Un cop disposem de les dades empíriques, cal una mica de vol teòric. Els edificis de la universitat que cites són un exemple força reeixit del que als anys setanta va ser anomenat “arquitectura brutalista”. Es tractava d’una tendència arquitectònica que jugava amb els imponents blocs de formigó i amb les llargues cobertes de vidre. Era el plaer de les grans masses grises, que marcaven indiscutiblement els espais i que donaven una impressió de fortalesa que avui ens sembla excessiva (tot i que hi ha una certa recuperació crítica d’aquesta línia). Les construccions que tenim, però, no van abusar de les alçades (com era norma al brutalisme ortodox) i es van veure afavorides per una vegetació ubiqua i exuberant que suavitza la mirada. Malgrat això, ja es veu que les facultats de veterinària i periodisme van preferir camins radicalment diferents (d’una gran bellesa en alguns punts).

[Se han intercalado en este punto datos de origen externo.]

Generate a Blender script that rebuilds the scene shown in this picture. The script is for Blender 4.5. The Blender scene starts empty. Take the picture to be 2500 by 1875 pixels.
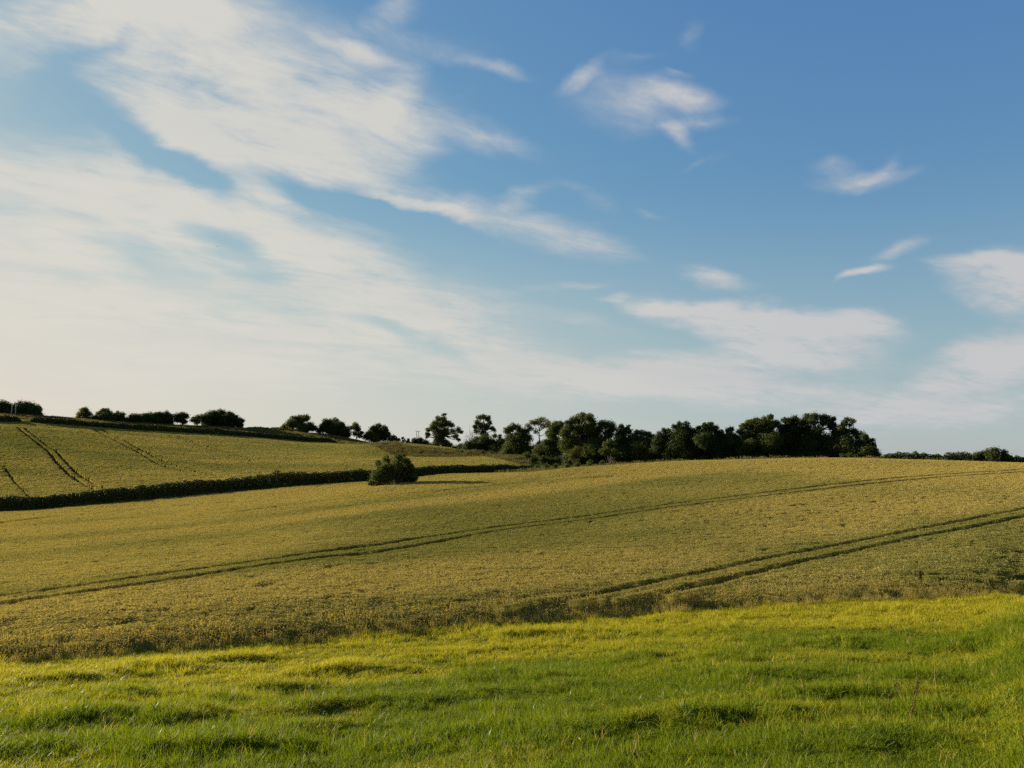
import bpy, math, random
import numpy as np

RNG = np.random.default_rng(7)
random.seed(7)
S = bpy.context.scene
COL = S.collection
R = math.radians

# ------------------------------------------------------------------ camera
F, CX, CY = 1951.0, 1250.0, 937.5          # focal length and centre in photo pixels (2500 x 1875)
PITCH = math.atan((1150 - CY) / F)
CP, SP = math.cos(PITCH), math.sin(PITCH)
cam_d = bpy.data.cameras.new('camera')
cam_d.sensor_fit = 'HORIZONTAL'; cam_d.sensor_width = 36.0
cam_d.lens = 36.0 * F / 2500.0
cam_d.clip_start = 0.05; cam_d.clip_end = 20000
cam = bpy.data.objects.new('camera', cam_d); COL.objects.link(cam)
cam.rotation_euler = (math.pi / 2 + PITCH, 0, 0)
S.camera = cam

SUN_AZ, SUN_EL = R(-60), R(14)

def t_of(y, a=0.0):
    """tangent of elevation for photo row y at azimuth a"""
    k = (CY - y) / F
    return math.cos(a) * (k * CP + SP) / (CP - k * SP)
def az_of(px):
    return math.atan((px - CX) / F * CP)
def ray(px, py):
    """direction through a photo pixel: azimuth, tangent of elevation"""
    u, v = (px - CX) / F, (CY - py) / F
    dx, dy, dz = u, CP - v * SP, SP + v * CP
    h = math.hypot(dx, dy)
    return math.atan2(dx, dy), dz / h
def pol(a, r):
    return r * math.sin(a), r * math.cos(a)

# ------------------------------------------------------------------ numpy noise
def _hash(ix, iy, seed):
    h = (ix.astype(np.int64) * 374761393 + iy.astype(np.int64) * 668265263 + seed * 1442695041) & 0x7fffffff
    h = ((h ^ (h >> 13)) * 1274126177) & 0x7fffffff
    h = (h ^ (h >> 16)) & 0xffff
    return h / 65535.0
def vnoise(x, y, seed=0):
    ix, iy = np.floor(x), np.floor(y)
    fx, fy = x - ix, y - iy
    fx = fx ** 3 * (fx * (fx * 6 - 15) + 10); fy = fy ** 3 * (fy * (fy * 6 - 15) + 10)
    a = _hash(ix, iy, seed); b = _hash(ix + 1, iy, seed)
    c = _hash(ix, iy + 1, seed); d = _hash(ix + 1, iy + 1, seed)
    return (a * (1 - fx) + b * fx) * (1 - fy) + (c * (1 - fx) + d * fx) * fy
def fbm(x, y, seed=0, oct=3):
    s = np.zeros_like(np.asarray(x, float)); amp = 1.0; tot = 0
    for o in range(oct):
        s += amp * vnoise(x * 2 ** o + 17.3 * o, y * 2 ** o - 9.1 * o, seed + o); tot += amp; amp *= .5
    return s / tot
def sstep(a, b, x):
    t = np.clip((x - a) / (b - a), 0, 1); return t * t * (3 - 2 * t)

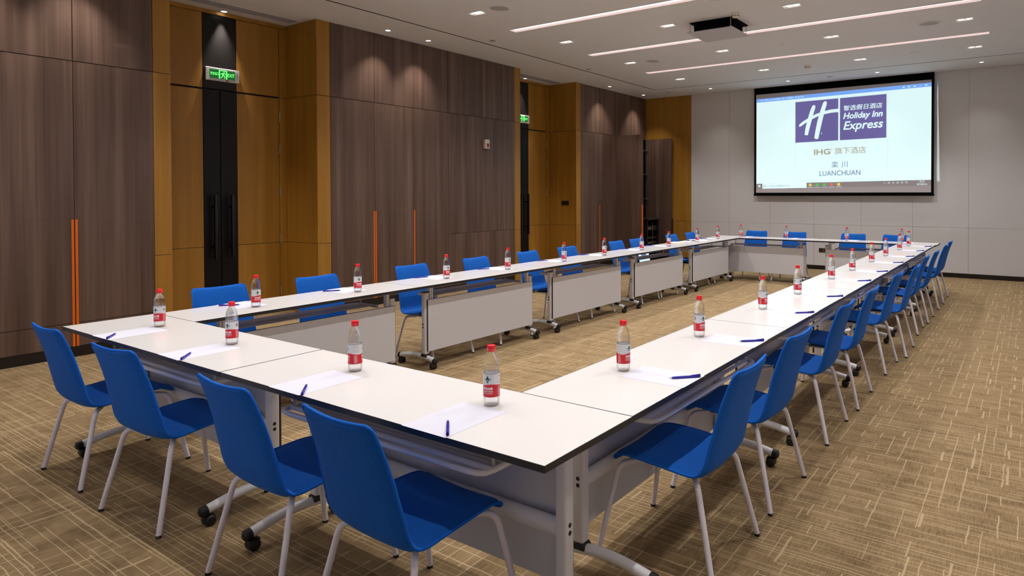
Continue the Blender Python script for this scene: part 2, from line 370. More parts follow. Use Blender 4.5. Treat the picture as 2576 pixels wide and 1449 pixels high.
box('side_panel', M['void'], t, XW - .57, 10.665, .0, XW - .002, 10.685, 2.77); box('side_panel', M['void'], t, XW - .57, YB - .045, 0, XW - .002, YB - .025, 2.77)
box('top_panel', M['void'], t, XW - .57, 10.685, 2.75, XW - .002, YB - .045, 2.77)
d1 = box('door', M['wood_dark'], t, XW + .004, 10.64, .102, XW + .67, 10.662, 2.772, bevel=.001)
box('handle', M['orange'], d1, XW + .645, 10.630, .102, XW + .671, 10.650, 1.293)
d2 = box('door', M['wood_dark'], t, XW + .02, 11.945, .102, XW + .69, 11.967, 2.772, bevel=.001)
box('handle', M['black'], d2, XW + .69, 11.945, .102, XW + .705, 11.975, .96)
for z in (2.52, 1.97, 1.40, .6):
    MB().box(XW + .03, 11.92, z - .03, XW + .085, 11.945, z + .03).box(XW - .02, 11.90, z - .012, XW + .05, 11.925, z + .012).build('hinge', M['steel'], d2, bevel=.004)
# equipment rack in front of the open cabinet
t = thing('equipment_rack', 'black open-fronted equipment rack standing by the open cabinet', 'rack', (-2.36, 11.23, 0))
mb = MB().box(-.27, -.27, .02, .27, -.25, .95).box(-.27, .25, .02, .27, .27, .95).box(-.27, -.25, .02, -.25, .25, .95).box(-.27, -.27, 0, .27, .27, .03)
mb.build('rack_case', M['black'], t, bevel=.003)
box('rack_lid', M['black'], t, -.29, -.285, .95, .295, .29, .985, bevel=.006)
for y in (-.225, .225): box('rack_rail', M['black_metal'], t, .235, y - .015, .03, .25, y + .015, .95)
for i, (z, h, mt) in enumerate(((.10, .09, 'black'), (.23, .05, 'black_metal'), (.31, .05, 'black_metal'), (.42, .06, 'black'), (.54, .04, 'black_metal'), (.72, .1, 'black'))):
    u = box('rack_unit', M[mt], t, -.20, -.21, z, .238, .21, z + h, bevel=.002)
    for q in range(3): box('unit_light', M['detector'] if i % 2 else M['steel'], u, .238, -.17 + q * .05, z + h * .4, .241, -.15 + q * .05, z + h * .6)
mb = MB()
for z in range(22): mb.box(.236, .008, .10 + z * .036, .246, .022, .122 + z * .036)
mb.build('cable_strip', M['steel'], t)

# ------------------------------------------------------------------ ceiling fixtures
def lamp_light(parent, loc, power, angle, col, r=.024, blend=.6):
    l = bpy.data.lights.new('lamp_light', 'SPOT'); l.energy = power; l.spot_size = math.radians(angle); l.spot_blend = blend; l.color = col; l.shadow_soft_size = r
    o = bpy.data.objects.new('lamp_light', l); COL.objects.link(o); o.parent = parent; o.location = loc; return o
ROWN = ['row above the near table end', 'second row from the camera end', 'third row from the camera end', 'row in line with the projector lift', 'second row from the screen', 'row nearest the screen']
COLN = ['closest to the wooden wall', 'second from the wooden wall', 'third from the wooden wall', 'farthest from the wooden wall']
proto = None
for j, y in enumerate(TWY):
    for i, x in enumerate(TWX):
        lab = 'recessed twin downlight, %s, %s' % (ROWN[j], COLN[i])
        if proto is None:
            t = thing('twin_downlight', lab, 'downlight', (x, y, ZC), group='twin downlights')
            rim(MB(), -.097, -.05, .097, .05, .0, .060).box(-.097, -.05, .060, .097, .05, .064).build('housing', M['reflector'], t)
            rim(MB(), -.097, -.05, .097, .05, -.002, .004).build('trim_frame', M['ceiling'], t)
            for s in (-.047, .047):
                MB().lathe([(.034, .007), (.037, .011), (.037, .034)], 20, (s, 0, 0)).build('lamp', M['lamp_on'], t, smooth=40)
            lamp_light(t, (0, 0, -.004), 2 * LAMP_W, LAMP_ANGLE, LAMP_COL)
            proto = tree(t)
        else:
            t = copy_tree(proto); t.location = (x, y, ZC); t['label'] = lab
def round_light(x, y, lab, power=WASH_W, ang=WASH_ANGLE):
    t = thing('round_downlight', lab, 'downlight', (x, y, ZC), group='round wall-washer downlights')
    MB().lathe([(.030, -.001), (.034, -.006), (.045, -.005), (.047, 0)], 24, caps=False).build('trim_ring', M['ceiling'], t, smooth=50)
    MB().lathe([(.0005, -.003), (.031, -.003)], 24, caps=False).build('lamp', M['lamp_on'], t)
    lamp_light(t, (0, 0, -.012), power, ang, WASH_COL, .012, 1.0)
for i, y in enumerate((.235, .944, 4.364, 5.077, 9.963, 11.389)):
    round_light(-2.42, y, 'small round downlight along the wooden wall, ' + ['farthest from the screen', 'above the nearest cabinet', 'above the cabinet with the grip pair', 'above the single-grip cabinet', 'above the closed far cabinet', 'in the corner above the open cabinet'][i])
round_light(-3.305, 2.655, 'small round downlight above the near exit sign', WASH_W * 2.6, 50); round_light(-3.25, 8.26, 'small round downlight above the far exit sign', WASH_W * 2.2, 50)
for i, x in enumerate((-.82, .805, 2.434, 4.062)):
    round_light(x, 11.39, 'small round downlight along the back wall, ' + ['left of the screen', 'above the left half of the screen', 'above the right half of the screen', 'right of the screen'][i], WASH_W * .35)
for i, x in enumerate((-.82, .805, 2.434, 4.062)):
    round_light(x, -.37, 'small round downlight behind the front chairs, ' + COLN[i], WASH_W * .58, 120)
for i, y in enumerate((.235, .944, 4.364, 5.077, 9.963)):
    round_light(5.62, y, 'small round downlight along the right wall, %s from the camera' % ORD[i], WASH_W * .8, 100)
for x, y, lab in ((-.482, 4.412, 'round ceiling loudspeaker nearest the camera'), (-.454, 8.182, 'round ceiling loudspeaker near the wooden wall, farther one'), (3.657, 8.063, 'round ceiling loudspeaker on the right beyond the projector lift')):
    t = thing('ceiling_speaker', lab, 'speaker', (x, y, ZC), group='ceiling loudspeakers')
    MB().lathe([(.112, -.002), (.118, -.010), (.130, -.006), (.132, 0)], 40, caps=False).build('speaker_rim', M['ceiling'], t, smooth=40)
    MB().lathe([(.0005, -.005), (.09, -.005), (.114, -.003)], 40, caps=False).build('speaker_grille', M['speaker'], t, smooth=40)
for x, y, r, lab in ((-1.672, 5.607, .045, 'small flat sprinkler cover beside the ceiling groove, nearer one'), (-1.739, 8.171, .045, 'small flat sprinkler cover beside the ceiling groove, farther one'), (-1.778, 11.345, .045, 'small flat sprinkler cover in the far left ceiling corner'), (1.60, 11.378, .05, 'small flat sprinkler cover above the screen'), (1.70, 8.24, .045, 'small pale sprinkler cover between light slots'), (3.24, 10.0, .095, 'large flat round ceiling cover right of the smoke detector'), (1.741, 5.60, .06, 'flat round ceiling cover at the top edge above the projector lift')):
    tag(MB().lathe([(.0005, -.008), (r * .8, -.008), (r, -.004), (r, 0)], 28, (x, y, ZC), caps=False).build('sprinkler_cover', M['cover' if r < .055 and x != 1.70 else 'ceiling'], None, smooth=50), lab, 'sprinkler', 'flat round ceiling covers')
for x, y, lab in ((1.755, 6.20, 'ivory smoke detector beside the projector lift'), (1.56, 10.03, 'ivory smoke detector between the light slot and the screen')):
    t = thing('smoke_detector', lab, 'smoke detector', (x, y, ZC), group='smoke detectors')
    MB().lathe([(.052, 0), (.052, -.018), (.044, -.030), (.044, -.045), (.036, -.054), (.0005, -.056)], 28, caps=False).build('detector_body', M['detector'], t, smooth=40)
    for q in range(10):
        a = q * PI / 5; MB().box(.0415, -.006, -.044, .0455, .006, -.034).build('vent_slot', M['void'], t).rotation_euler = (0, 0, a)
# air vents in the door recesses
for y0, y1, lab in ((2.08, 3.42, 'long grey air vent above the near double door'), (7.76, 9.07, 'long grey air vent above the far double door')):
    t = thing('ceiling_vent', lab, 'air vent', (-3.065, (y0 + y1) / 2, ZC), group='ceiling air vents'); L = (y1 - y0) / 2
    rim(MB(), -.094, -L + .012, .094, L - .012, -.004, .0).build('vent_frame', M['ceiling'], t)
    box('backing', M['cover'], t, -.094, -L + .012, -.0015, .094, L - .012, -.0005)
    for q in range(9): box('slat', M['grille'], t, -.088 + q * .0205, -L + .014, -.006, -.076 + q * .0205, L - .014, -.002)
    for q in (-L / 3, L / 3): box('divider', M['grille'], t, -.094, q - .005, -.007, .094, q + .005, -.0015)
# projector lift
t = thing('projector_lift', 'black projector lift lowered from the ceiling on four rods above a white plate', 'projector lift', (1.378, 6.56, ZC))
rim(MB(), PJ[0] - 1.378, PJ[1] - 6.56, PJ[2] - 1.378, PJ[3] - 6.56, .001, .29).build('shaft', M['void'], t)
box('cover_plate', M['lift_plate'], t, -.305, -.31, -.142, .31, .305, -.134, bevel=.001)
box('projector_body', M['void'], t, -.235, -.235, -.132, .235, .25, -.012, bevel=.004)
box('carriage', M['void'], t, -.29, -.22, -.012, .285, .29, .02)
for sx, sy in ((-1, -1), (1, -1), (-1, 1), (1, 1)): MB().lathe([(.010, -.134), (.010, -.118), (.004, -.116), (.004, .01)], 10, (sx * .275, sy * .265, 0)).build('rod', M['steel'], t, smooth=40)

# the projector's picture is wider than the screen: a sliver of it lands on the wall beside it
pl = bpy.data.lights.new('projector_beam', 'SPOT'); pl.energy = 900; pl.spot_size = math.radians(60); pl.spot_blend = 0; pl.shadow_soft_size = .004; pl.use_nodes = True
po = bpy.data.objects.new('projector_beam', pl); COL.objects.link(po); po.parent = t; po.location = (0, .30, -.07); po.rotation_euler = (PI / 2, 0, 0)
k = NT.__new__(NT); k.t = pl.node_tree; em = [n_ for n_ in k.t.nodes if n_.type == 'EMISSION'][0]
sp_ = k.n('ShaderNodeSeparateXYZ'); k.t.links.new(k.n('ShaderNodeTexCoord').outputs['Normal'], sp_.inputs[0])
dz = k.m('ABSOLUTE', sp_.outputs[2]); u_ = k.m('DIVIDE', sp_.outputs[0], dz); v_ = k.m('DIVIDE', sp_.outputs[1], dz)
PX, PY, PZ = 1.378, 6.86, ZC - .07; dd_ = YB - PY
u1 = k.m('MULTIPLY_ADD', v_, -.0193, (3.349 - PX) / dd_)
mask = k.m('MULTIPLY', k.m('MULTIPLY', k.m('GREATER_THAN', u_, .374), k.m('LESS_THAN', u_, u1)), k.m('MULTIPLY', k.m('LESS_THAN', v_, (3.54 - PZ) / dd_), k.m('GREATER_THAN', v_, (1.737 - PZ) / dd_)))
k.set(em, Color=k.mixc(k.m('GREATER_THAN', v_, (3.45 - PZ) / dd_), (.72, .95, 1, 1), (.12, .3, .9, 1)), Strength=mask)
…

Aquest brutalisme moderat (i les seves impugnacions posteriors) ha deixat lliures i immaculats molts murs i , com he dit abans, enormes volums de formigó. És cert que les pintades han conquerit ja algunes zones impensables. Però el procés estètic (i la lliçó política i social) han d’arribar a totes les facultats. No ens podem quedar en l’àmbit, massa lligat al lleure, de la plaça cívica. Cal penetrar fins el més amagat de l’acadèmia. Han de pintar-se totes les parets.
Ha de ser, però, un procés ordenat. No es pot donar un pinzell a qualsevol mindundi. Cal entregar-lo a qui s’ho ha guanyat, a qui ha demostrat la seva habilitat i força, als autors de la plaça cívica. Quina emoció sentir que estem fent història i que en un futur proper els erudits faran elucubracions sobre la mà concreta que va executar les obres, com ho han fet des de fa temps amb les misterioses mans de les ermites romàniques del Pirineu. Pels segles dels segles.